Ten aanzien van de infiltratie kan worden opgemerkt dat het gebied zich bodemkundig mag rekenen tot de kreekruggen. Deze kenmerken zich door een zanderige bodemopbouw. In principe is infiltratie van hemelwater mogelijk. Het gebied bevindt zich niet in de omgeving van een infiltratiegebied voor natuur- of drinkwatervoorzieningen.

Zettingsgevoeligheid

De zettinggevoeligheid is over het algemeen matig.
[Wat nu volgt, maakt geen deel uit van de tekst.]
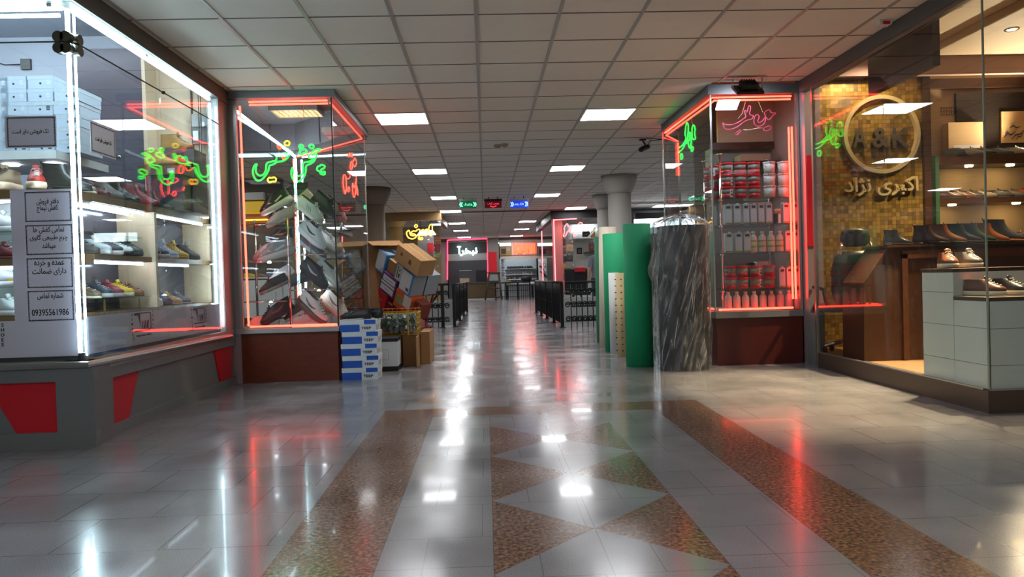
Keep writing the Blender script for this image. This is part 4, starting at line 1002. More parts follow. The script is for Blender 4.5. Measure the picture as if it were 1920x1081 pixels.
# wire basket trolley with crumpled packing
YEL = mat('yellow_wire', (206, 170, 50), .4, .2); ORW = mat('orange_wire', (214, 110, 50), .4, .2)
t = thing('wire_basket', 'yellow wire basket on cardboard sheets packed with grey plastic bags', 'basket', (-1.02, 8.4, .352))
bx0, bx1, by0, by1, bz0, bz1 = -1.27, -.78, 8.14, 8.6, .353, .60
def wires(nm, pts_list, m, r=.0035):
    b = MB()
    for pl in pts_list: b.tube(pl, r, 5)
    return b.build(nm, m, t, world=True)
ring = lambda z: [(bx0, by0, z), (bx1, by0, z), (bx1, by1, z), (bx0, by1, z), (bx0, by0, z)]
wires('rim', [ring(bz1), ring(bz1-.004)], YEL, .005)
wires('front_mesh', [[(bx0+(bx1-bx0)*i/9, by0, bz0), (bx0+(bx1-bx0)*i/9, by0, bz1)] for i in range(10)]+[[(bx0, by0, z), (bx1, by0, z)] for z in (bz0, .42, .48, .54)], mat('dark_wire', (92, 96, 60), .4, .3), .0025)
wires('side_mesh', [[(bx1, by0+(by1-by0)*i/8, bz0), (bx1, by0+(by1-by0)*i/8, bz1)] for i in range(9)]+[[(bx1, by0, z), (bx1, by1, z)] for z in (bz0, .42, .48, .54)], YEL, .0028)
wires('rear_mesh', [[(bx0+(bx1-bx0)*i/9, by1, bz0), (bx0+(bx1-bx0)*i/9, by1, bz1+.035)] for i in range(10)]+[[(bx0, by1, z), (bx1, by1, z)] for z in (bz0, .45, .55, bz1+.035)], ORW, .003)
wires('floor_mesh', [[(bx0, by0+(by1-by0)*i/6, bz0), (bx1, by0+(by1-by0)*i/6, bz0)] for i in range(7)], YEL, .0025)
wires('corner_post', [[(bx1-.1, by0-.006, bz0-.0), (bx1-.1, by0-.006, bz1+.03)]], YEL, .009)
rnd = random.Random(3); b = MB()
for i in range(420):
    c = Vector((rnd.uniform(bx0+.05, bx1-.05), rnd.uniform(by0+.05, by1-.05), rnd.uniform(bz0+.05, bz1-.035)))
    R3 = Euler((rnd.uniform(0, 6), rnd.uniform(0, 6), rnd.uniform(0, 6))).to_matrix(); s_ = rnd.uniform(.02, .045)
    P = [c+R3 @ Vector(q)*s_ for q in ((-1, -.6, .2), (0, -.7, -.25), (1, -.5, .2), (1, .6, -.1), (0, .7, .3), (-1, .5, -.2))]
    b.mi = rnd.choice((0, 0, 1, 2)); b.face([b.V(p) for p in (P[0], P[1], P[4], P[5])]); b.face([b.V(p) for p in (P[1], P[2], P[3], P[4])])
o = b.build('plastic_packing', [mat('packing_grey', (132, 142, 140), .3), mat('packing_pale', (196, 204, 204), .25), mat('packing_green', (88, 104, 92), .35)])
tag(o, 'crumpled grey plastic packing filling the yellow wire basket', 'packing', kind='stuff')
# cardboard under the basket
for nm, a, m, lab in (('cardboard_carton', (-.955, -.80, 8.2, 8.60, 0, .35), KRAFTD, 'brown cardboard carton under the yellow wire basket'), ('cardboard_sheet', (-.787, -.775, 8.0, 8.5, 0, .34), KRAFT, 'upright cardboard sheet leaning beside the carton under the basket'), ('cardboard_carton', (-.768, -.66, 8.35, 8.95, 0, .37), KRAFT, 'pale cardboard carton on the floor right of the wire basket'), ('cardboard_carton', (-1.3, -.97, 8.2, 8.6, 0, .35), KRAFTD, 'dark brown carton hidden behind the white carton under the basket')):
    tag(MB().box(*a, .004).build(nm, m), lab, 'box')
# ================================================================ LEANING PILE OF CARTONS
E1, E2, E3 = Vector((.63, -.616, -.474)).normalized(), Vector((.29, -.378, .878)), None
E2 = (E2-E1*E1.dot(E2)).normalized(); E3 = E1.cross(E2)
if E3.y < 0: E3 = -E3
P0 = PY(750, 520, 8.95); KP = 8.95/FPX
def pile_box(name, label, a0, a1, b0, b1, c0, c1, m, parts=(), cat='box'):
    """a, b along the tilted front face in photo-pixel units, c is depth in metres"""
    O = P0+E1*((a0+a1)/2*KP)+E2*(b0*KP)+E3*((c0+c1)/2)
    W, H, DP = (a1-a0)*KP, (b1-b0)*KP, c1-c0
    R3 = Matrix((E1, E3, E2)).transposed()
    t = thing(name, label, cat, O, R3.to_euler(), None)
    t.matrix_basis = Matrix.Translation(O) @ R3.to_4x4()
    b = MB(); b.box(-W/2+.001, W/2-.001, -DP/2, DP/2, .001, H-.001, .003); b.build('body', m, t)
    for nm, mm, (u0, u1, v0, v1), face in parts:
        b = MB(); e = .0012
        if face == 'front': b.box(-W/2+u0*W, -W/2+u1*W, -DP/2-e, -DP/2, v0*H, v1*H)
        elif face == 'top': b.box(-W/2+u0*W, -W/2+u1*W, -DP/2+v0*DP, -DP/2+v1*DP, H-.001, H+e)
        elif face == 'right': b.box(W/2-.001, W/2+e, -DP/2+u0*DP, -DP/2+u1*DP, v0*H, v1*H)
        b.build(nm, mm, t)
    return t, W, H, DP
TAPE = mat('parcel_tape', (206, 172, 120), .35); MARK = mat('dark_stamp', (92, 62, 40), .7)
PRW = mat('printed_white', (206, 206, 208), .5); PRB = mat('printed_blue', (60, 132, 196), .45); PRG = mat('carton_grey_blue', (150, 158, 164), .6)
VIO = mat('violet_card', (92, 46, 108), .5); ORG = mat('orange_card', (206, 86, 40), .5); REDC = mat('red_card', (190, 36, 44), .5); OLV = mat('olive_card', (140, 130, 60), .6)
pile_box('carton', 'large brown carton lying aslant on top of the leaning pile', -25, 48, 26, 58, -.02, .22, KRAFT, [('tape', TAPE, (0, 1, .42, .5), 'top'), ('stamp', MARK, (.56, .66, .35, .62), 'front'), ('stamp', MARK, (.2, .28, .5, .7), 'front')])
t, W, H, DP = pile_box('printed_carton', 'white and blue printed carton high on the left of the leaning pile', -78, -49, -20, 22, 0, .3, PRB, [('white_front', PRW, (.0, .86, .08, 1), 'front'), ('red_square', mat('brown_square', (130, 50, 40), .5), (.52, .78, .12, .3), 'front'), ('grey_stripe', PRG, (0, 1, .1, .35), 'top'), ('white_stripe', PRW, (0, 1, .55, .75), 'top')])
pile_box('carton', 'violet carton with three white printed labels in the leaning pile', -52, -4, -50, -10, 0, .2, VIO, [('label_upper', PRW, (.1, .9, .6, .88), 'front'), ('label_middle', PRW, (.04, .92, .44, .55), 'front'), ('label_lower', PRW, (.06, .9, .1, .38), 'front'), ('print', INK, (.25, .75, .71, .74), 'front'), ('print', INK, (.3, .6, .22, .25), 'front')])
pile_box('printed_carton', 'white and blue printed carton at the right of the leaning pile', 2.5, 38, -21, 20, 0, .42, PRG, [('white_front', PRW, (.0, .85, .06, 1), 'front'), ('blue_curve', PRB, (.85, 1, 0, 1), 'front'), ('blue_foot', PRB, (.3, .85, 0, .06), 'front'), ('red_square', mat('brown_square', (130, 50, 40), .5), (.55, .8, .14, .3), 'front'), ('blue_top', PRB, (0, 1, .0, .5), 'top'), ('strap', INK, (.48, .52, 0, 1), 'right')])
pile_box('carton', 'orange and red printed carton low in the leaning pile', -2, 46, -58, -22, 0, .2, ORG, [('olive_patch', OLV, (.1, .5, .25, .75), 'front'), ('white_patch', PRW, (.3, .5, .3, .6), 'front'), ('pale_end', mat('pale_patch', (206, 196, 190), .5), (.55, 1, .35, 1), 'front')])
pile_box('carton', 'small open kraft carton in the middle of the leaning pile', -46, -20, -8, 17, .02, .24, KRAFTD, [('flap', TAPE, (.0, 1, .0, .12), 'top')])
pile_box('carton', 'narrow pale grey lettered carton beside the small kraft one', -19, 1.5, -9, 23, 0, .2, mat('pale_grey_card', (176, 176, 172), .6), [('green_side', mat('green_card', (96, 120, 84), .6), (0, .16, 0, 1), 'front'), ('print', INK, (.35, .45, .15, .85), 'front'), ('print', INK, (.6, .78, .2, .45), 'front'), ('print', INK, (.62, .75, .6, .75), 'front')])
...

Polderpeil en Wateroverlast

Het grootste deel (circa 95%) van het plangebied bevindt zich in peilgebied GPG435. In dit peilgebied is een peilbesluit van toepassing met een zomerpeil van normaal NAP- 1,85 m en nat NAP – 2,00 m en een winterpeil van normaal NAP- 2,15 m en nat NAP-2,00 m. Dit peilgebied watert via de Sint Laurenswatergang af naar het gemaal Boreel. Het deel van het plangebied dat zich aan de oostzijde van de Noordweg bevindt ligt in het peilgebied GPG427. De zomer- en winterpeilen in beide peilgebieden komen met elkaar overeen. Het laatst genoemde peilgebied watert via de Veerse watergang af op het gemaal Poppekinderen. Er zijn geen plannen bekend om het bestaande peilbesluit te wijzigen. De maaiveldhoogte in het plangebied varieert van NAP + 0,71 m tot NAP - 0,59 m. Toetsing aan de TW norm (toetsing regionale watersysteem en watergangen) is niet aan de orde. In het verleden is gebleken dat het plangebied niet inundatiegevoelig is. Omdat het een consoliderend plan betreft zal ook het totale verhardingsoppervlak niet wijzigen en daarmee geen toename van hemelwater op de riolering veroorzaken.

Volksgezondheid

Door de aanleg van riolering worden watergerelateerde ziekten geminimaliseerd.

Bodemdaling

De bodemdaling is hier niet van toepassing.

Grondwateroverlast

Bij de gemeente zijn geen klachten bekend die verband houden met het grondwater.

Grondwaterkwaliteit

De grondwaterkwaliteit wordt niet negatief beïnvloed.

Oppervlaktewaterkwaliteit

Het oppervlaktewater langs de randen van het bestemmingsplan is permanent waterhoudend. Het water is voedselrijk en vergelijkbaar met het overige polderwater. Het ecologische ambitieniveau is laag. Het onderhoud aan de waterlopen vindt plaats vanaf de bestaande wegen of anders vanaf de aanwezige onderhoudsstroken. Er zijn geen knelpunten bekend in de afwatering of waterkwaliteit.

Verdroging

Verdroging is hier niet aan de orde.

Waterschapswegen

Een aantal wegen in het plangebied grenst aan waterschapswegen. Er zijn geen verkeersonveilige situaties bekend op de grensgebieden.